Abstract

The close timing of the giant impacts and the cessation of the core dynamo of Mars at around 4 Ga suggest a possible causal relationship between these two events. We study the shock heating of the Martian interior caused by the impact that created Utopia basin, the largest of the 20 giant impact basins formed on Mars around 4 Ga. Using empirical scaling laws connecting the diameters of the basin and the projectile, we calculate the shock pressure distribution in Mars on the basis of Pierazzo et al.'s (1997) formula, which is then used to estimate the impact‐induced temperature increase in the Martian mantle and core, adopting the “ordinary” and “foundering” shock heating mechanisms proposed by Watters et al. (2009) and impact velocities of 10 and 15 km/s.
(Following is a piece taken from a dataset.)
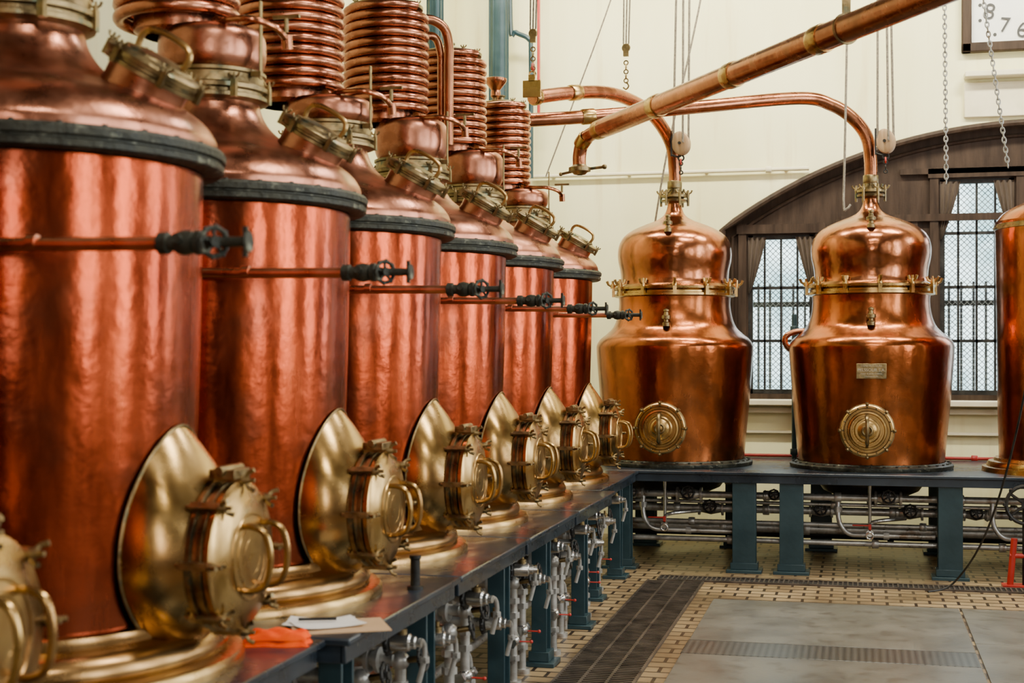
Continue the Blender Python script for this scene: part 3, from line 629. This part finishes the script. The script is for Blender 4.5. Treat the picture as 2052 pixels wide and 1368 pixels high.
# ------------------------------------------------------------------ items on table
E=empty('loose_papers',(-1.62,4.25,TOP),'white loose sheets on a kraft clipboard at the table edge','paper')
def sheet(w,d,z,rot,cx,cy,mat,nm,th=.0015,curl=.006):
    b=MB();n=8;vs=[];fs=[]
    for k in(0,1):
        for i in range(n+1):
            for j in range(n+1):
                u,v=i/n-.5,j/n-.5; vs.append((u*w,v*d,z+k*th+curl*(abs(u)*2)**3*(abs(v)*2)))
    q=(n+1)**2
    for i in range(n):
        for j in range(n):
            a=i*(n+1)+j; fs.append((a,a+1,a+n+2,a+n+1)); fs.append((q+a,q+a+n+1,q+a+n+2,q+a+1))
    for i in range(n):
        a=i*(n+1); fs.append((a,a+n+1,q+a+n+1,q+a)); a=i*(n+1)+n; fs.append((a,q+a,q+a+n+1,a+n+1))
        fs.append((i,q+i,q+i+1,i+1)); a=n*(n+1)+i; fs.append((a,a+1,q+a+1,q+a))
    return b.add(vs,fs,Matrix.Translation((cx,cy,0))@Matrix.Rotation(rot,4,'Z')).obj(nm,mat,E)
sheet(.30,.22,.001,.5,.02,.0,M_KRAFT,'clipboard',.003,0)
sheet(.21,.15,.005,.2,-.06,.03,M_PAPER,'sheet'); sheet(.21,.15,.009,.7,-.02,-.0,M_PAPER,'sheet')
MB().tube([(-.11,-.02,.022),(.0,.03,.020)],.005,8).obj('pen',M_BLACK,E)
b=MB(); n=30
for lay,(z0_,hh,sx,sy,off) in enumerate(((0,.018,.20,.115,0),(.018,.019,.18,.105,.006))):
    vs=[];fs=[]
    for i in range(n+1):
        for j in range(n+1):
            u,v=i/n-.5,j/n-.5; e=max(abs(u),abs(v))*2
            h=z0_+(hh+.004*math.sin(u*15+v*6)+.003*math.sin(v*20-u*9))*(1-e**8)
            vs.append((u*sx*(1+.06*math.sin(v*9))+off,v*sy*(1+.08*math.sin(u*11)),max(h,0)+.0005))
    for i in range(n):
        for j in range(n): a=i*(n+1)+j; fs.append((a,a+1,a+n+2,a+n+1))
    b.add(vs,fs,Matrix.Rotation(.25,4,'Z'))
o=b.obj('orange_cloth',M_ORANGE,None,(-1.69,3.96,TOP),ang=180); o['label']='folded bright orange cloth on the table'; o['category']='cloth'
b=MB(); b.lathe([(.03,0),(.03,.012),(.018,.016),(.018,.11),(.022,.115),(.022,.125)],16,None,True); o=b.obj('short_post',M_BLACK,None,(-1.585,5.0,TOP)); o['label']='short black iron peg on the table edge'; o['category']='peg'

# ------------------------------------------------------------------ columns and wall pipes
def column(x,y,r,label):
    b=MB().lathe([(r*1.9,0),(r*1.9,.08),(r*1.5,.12),(r*1.15,.2),(r,.25),(r,3.45),(r*1.25,3.47),(r*1.25,3.53),(r,3.55),(r,5.6),(r*1.4,5.7),(r*1.9,5.95),(r*1.9,CEIL)],32,None,True)
    for i in range(10):
        a=2*pi*i/10; b.box((r*math.cos(a),r*math.sin(a),2.9),(.012,.012,5.2))
    o=b.obj('iron_column',M_TEAL,None,(x,y,0)); o['label']=label; o['category']='column'
column(-3.12,12.3,.085,'dark teal cast iron column near the back wall')
column(-3.32,11.0,.065,'slim dark teal iron column behind the coils')
o=rope([(-2.86,12.45,3.2),(-2.86,12.45,4.3),(-2.88,12.45,4.45),(-3.0,12.45,4.52),(-3.05,12.45,4.62),(-3.05,12.45,CEIL)],.022,'teal service pipe bending beside the column','service_pipe',M_TEAL); o['category']='pipe'
o=rope([(-2.80,12.5,3.7),(-2.80,12.5,4.3),(-2.80,12.5,CEIL)],.014,'red service pipe beside the column','service_pipe',M_RED); o['category']='pipe'

# ------------------------------------------------------------------ room
def struct(o): o['kind']='structure'; return o
Xl,Xr,Yf,Yb=-4.2,4.6,-3.0,12.7
struct(MB().box(((Xl+Xr)/2,(Yf+Yb)/2,-.05),(Xr-Xl+.6,Yb-Yf+.6,.10)).obj('floor',M_TILE))
struct(MB().box(((Xl+Xr)/2,(Yf+Yb)/2,CEIL+.05),(Xr-Xl+.6,Yb-Yf+.6,.10)).obj('ceiling',M_CEILW))
struct(MB().box((Xl-.1,(Yf+Yb)/2,CEIL/2),(.2,Yb-Yf,CEIL)).obj('wall_left',M_WALL))
struct(MB().box(((Xl+Xr)/2,Yf-.1,CEIL/2),(Xr-Xl+.4,.2,CEIL)).obj('wall_front',M_BOARD))
wins=[1.0,4.2,7.4,10.6]; ww=1.1; z0,z1=1.3,4.7; b=MB()
ed=[Yf]+[e for w in wins for e in(w-ww/2,w+ww/2)]+[Yb]
for i in range(0,len(ed),2): b.box((Xr+.1,(ed[i]+ed[i+1])/2,CEIL/2),(.2,ed[i+1]-ed[i],CEIL))
for w in wins: b.box((Xr+.1,w,z0/2),(.2,ww,z0)); b.box((Xr+.1,w,(z1+CEIL)/2),(.2,ww,CEIL-z1))
struct(b.obj('wall_right',M_WALLR))
for k,w in enumerate(wins):
    f=MB()
    for y in(-ww/2,0,ww/2): f.box((0,y,(z0+z1)/2),(.06,.06,z1-z0))
    for i in range(7): f.box((0,0,z0+(z1-z0)*i/6),(.06,ww,.05))
    struct(f.obj('window_%d'%(k+3),M_WOOD,None,(Xr+.1,w,0)))
AC,AR,AZ0=1.45,4.458,3.588-4.458
ax0,ax1=AC-2.635,AC+2.635; zb=1.22
def az(x,off=0): return AZ0+math.sqrt(max((AR+off)**2-(x-AC)**2,0))
b=MB()
def wallpoly(b,x0,x1,zlo0,zlo1,zhi0,zhi1,y0,y1):
    b.add([(x0,y0,zlo0),(x1,y0,zlo1),(x1,y0,zhi1),(x0,y0,zhi0),(x0,y1,zlo0),(x1,y1,zlo1),(x1,y1,zhi1),(x0,y1,zhi0)],[(0,1,2,3),(7,6,5,4),(0,4,5,1),(3,2,6,7),(0,3,7,4),(1,5,6,2)])
wallpoly(b,Xl,ax0,0,0,CEIL,CEIL,Yb,Yb+.35); wallpoly(b,ax1,Xr,0,0,CEIL,CEIL,Yb,Yb+.35); wallpoly(b,ax0,ax1,0,0,zb,zb,Yb,Yb+.35)
n=40
for i in range(n):
    x0=ax0+(ax1-ax0)*i/n; x1=ax0+(ax1-ax0)*(i+1)/n; wallpoly(b,x0,x1,az(x0),az(x1),CEIL,CEIL,Yb,Yb+.35)
struct(b.obj('wall_back',M_WALL,ang=20))
holes=[(-.957,-.384,1.27,2.68),(.683,1.29,1.27,3.13),(1.61,2.217,1.27,3.13),(3.284,3.857,1.27,2.68)]
xs=set([ax0,ax1]); 
for h in holes: xs.update(h[:2])
for i in range(41): xs.add(ax0+(ax1-ax0)*i/40)
xs=sorted(xs); b=MB(); yA,yB=Yb+.12,Yb+.19
for x0,x1 in zip(xs,xs[1:]):
    xm=(x0+x1)/2; hh=[h for h in holes if h[0]<xm<h[1]]
    if hh:
        wallpoly(b,x0,x1,zb,zb,hh[0][2],hh[0][2],yA,yB); wallpoly(b,x0,x1,hh[0][3],hh[0][3],az(x0),az(x1),yA,yB)
    else: wallpoly(b,x0,x1,zb,zb,az(x0),az(x1),yA,yB)
struct(b.obj('trim_1',M_WOOD,ang=20))
b=MB()
for off,r,yy in((-.01,.030,Yb+.0),(-.10,.016,Yb+.11)):
    pts=[(ax0-off*.9,yy,zb+.02)]+[(x,yy,az(x,off)) for x in [ax0-off*.9+(ax1-ax0+1.8*off)*i/48 for i in range(49)]]+[(ax1+off*.9,yy,zb+.02)]
    b.tube(pts,r,8)
for (x0,x1,z0_,z1_) in holes:
    for x in(x0-.05,x1+.05): b.box((x,yA-.01,(zb+z1_)/2+.05),(.07,.05,z1_-zb+.1))
    b.box(((x0+x1)/2,yA-.015,z1_+.05),(x1-x0+.2,.06,.08))
for x in(-.17,.47): b.box((x,yA-.01,2.0),(.05,.04,1.6))
b.box((AC,yA-.02,2.80),(3.2,.05,.06)); b.box((AC,yA-.02,3.20),(2.2,.05,.05))
struct(b.obj('trim_2',M_WOOD))
struct(MB().box((AC,Yb-.05,zb-.02),(ax1-ax0+.2,.2,.05)).box((AC,Yb-.02,zb-.09),(ax1-ax0+.1,.08,.05)).box((AC,Yb-.015,zb-.28),(ax1-ax0+.1,.05,.03)).obj('trim_3',M_WHITEP,bevel=.008))
for k,(x0,x1,z0_,z1_) in enumerate(holes[:2]):
    E=bpy.data.objects.new('window_%d'%(k+1),None); COL.objects.link(E); E.location=((x0+x1)/2,yA+.035,0); E['kind']='structure'
    w=x1-x0; f=MB()
    for x in(-w/2+.02,w/2-.02): f.box((x,0,(z0_+z1_)/2),(.04,.05,z1_-z0_))
    for z in(z0_+.02,z1_-.02): f.box((0,0,z),(w,.05,.04))
    for i in(1,2,3): f.box((-w/2+w*i/4,0,(z0_+z1_)/2),(.018,.03,z1_-z0_))
    nr=int(round((z1_-z0_)/.42))
    for i in range(1,nr): f.box((0,0,z0_+(z1_-z0_)*i/nr),(w,.03,.026))
    f.obj('window_frame',M_BLACK,E)
    MB().add([(-w/2,.05,z0_),(w/2,.05,z0_),(w/2,.05,z1_),(-w/2,.05,z1_)],[(0,1,2,3)]).obj('wire_screen',M_MESH,E)
    for sd in(-1,1):
        vs=[];fs=[];na=18;nb=24
        for j in range(nb+1):
            t=j/nb; z=z1_-.02-.50*t
            wd=(w*.26)*(1-t)**.8+.012
            for i in range(na+1):
                u=i/na; x=sd*(w/2-u*wd); vs.append((x,-.045+.010*math.sin(u*22),z))
        for j in range(nb):
            for i in range(na): a=j*(na+1)+i; fs.append((a,a+1,a+na+2,a+na+1))
        MB().add(vs,fs).obj('curtain',M_CURT,E,label='brown tied-back curtain')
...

It is shown that the reduction of the heat flux out of the core due to impact heating of the overlying mantle is on the order of 0.03%–0.3% of the preimpact heat flux of the core (15 mW/m2), indicating that the impact heating of the mantle has insignificant effect on the thermal convection of the core. However, the shock waves that penetrate into the core directly and differentially heat the core in only a few minutes, which causes stable thermal stratification of the core within about a few years and diminishes the core convection and the thermally driven core dynamo within a few thousand years. Exhaustion of the impact heat and removal of the stratification is necessary to reestablish a superadiabatic temperature gradient and reactivate convection in the core. As the impact heat becomes concentrated in the upper parts of the core, the stratified part of the core first cools by conduction to the mantle and then later with a contribution from penetrative convection below the core‐mantle boundary and by conduction into the deeper parts of the core. Depending on the impact velocity and the shock heating mechanisms, tens of millions of years may be needed to fully exhaust the core heat to the mantle, during which time global core convection is suppressed and a thermally driven core dynamo is problematic.